Die Verantwortlichen für Schüleraustausch und Pflege der Partnerschaft sehen keine Beeinträchtigungen durch den Brexit.
- Schüleraustausch: Seit einigen Jahren wird laut Jennifer Beck vom Hochrhein Gymnasium in Waldshut versucht den klassischen Schüleraustausch zu Lewes wieder aufzunehmen. Dieses Jahr fand zum vierten Mal mit Schülern der Klasse 7 eine Fahrt nach Südengland statt. Sie wurden dort in Brighton, also unweit von Lewes, in Gastfamilien untergebracht. Jeder Schüler wird in Lewes einem englischen Schüler zugeteilt, mit dem er dann einen Schultag und die Freizeit verbringt. Den Rest der knapp einwöchigen Fahrt füllen Ausflüge in die Region und nach London. "Zum zweiten Mal kommt dieses Jahr im Juli eine kleine Schülergruppe der Lewes Priory School zu uns, die einen deutschen Schüler zu Besuch hatten", zeigt sich Jennifer Beck erfreut. Sie betont zudem, dass die Fahrten weiterhin unabhängig vom Brexit durchgeführt werden. Auch der Schulleiter Lothar Senser sieht hier keine Auswirkungen.
- Stadtverwaltung: Die Städtepartnerschaft zwischen Waldshut-Tiengen und Lewes funktioniert laut Kulturamtsleiter Hartmut Schölch viel auf Vereinsebene, wodurch sich tiefe Freundschaften entwickelten. Schölch ist sich sicher: "Diese Krise schweißt die befreundeten Vereine noch näher zusammen, anstatt der Beziehung zu schaden." Er sieht höchstens geringe Auswirkungen bei der Zollabfertigung. Die Partnerschaft wird weiter gepflegt: Dieses Jahr hat der englische Künstler Keith Pettit eine Skulptur für das 750-jährige Jubiläum in Schmitzingen angefertigt, welches Anfang Juli auf dem Wendeplatz am unteren Ortseingang errichtet wird.

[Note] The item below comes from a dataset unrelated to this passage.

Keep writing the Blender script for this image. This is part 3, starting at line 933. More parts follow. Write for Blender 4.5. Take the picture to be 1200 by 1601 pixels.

Nächstes Jahr wird er eine Ausstellung im Schloss Tiengen haben. Nach dem Treffen auf der Chilbi in Waldshut werden die Narrenzunft und die Waldstadtfäger im Herbst beim Umzug mitlaufen.
- Freundeskreis: Auch Markus Schmitt vom Freundeskreis Blois-Lewes betont die vielen persönlichen Beziehungen nach Lewes. "Europa geschieht im Austausch von Menschen und nicht nur politisch." Er ist der Meinung, dass der Brexit das Interesse der jüngeren Generationen für Europa weiter entfachen könnte und so auch der Schüleraustausch vermehrt Aufwind erfährt. Die Tendenz bestehe auf jeden Fall.